Since India began liberalising 16 years ago, a burgeoning middle class has found itself with many other ways of spending its time. As India has opened up to the world, hazaar things have flooded in from outside, competing with cricket for our attention. There is much more on TV to watch, there is the internet with all its riches, there are many more nifty places to hang out at: who’s got time for bat and ball?

Indeed, this is one reason India’s big cities – in particular, Mumbai – no longer churn out top cricketers like they used to. Kids in big cities find a lot else to do with their time, and many career opportunities that are far more lucrative than the risk that taking up cricket involves. At the same time, the smaller towns have developed fast enough for opportunities to play cricket to grow, but small-town kids don’t yet have so many options of timepass to compete with cricket. That is why so many new-generation India cricketers are from the smaller towns – Dhoni, Pathan, Munaf, Raina, and so on.

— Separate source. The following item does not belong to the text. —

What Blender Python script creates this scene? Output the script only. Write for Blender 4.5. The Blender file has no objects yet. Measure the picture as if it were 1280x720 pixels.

But as time goes by, and India develops, that will change. As globalisation proceeds, cricket will be competing with more and more alternatives for a potential fan’s time. And consider this: what is called the shorter form of the game takes up a full working day. No longer insulated from competition, can cricket retain its following as the years go by? Will Indians still have time for the game ten years from now?

Reason says it won’t. But what does love know of reason?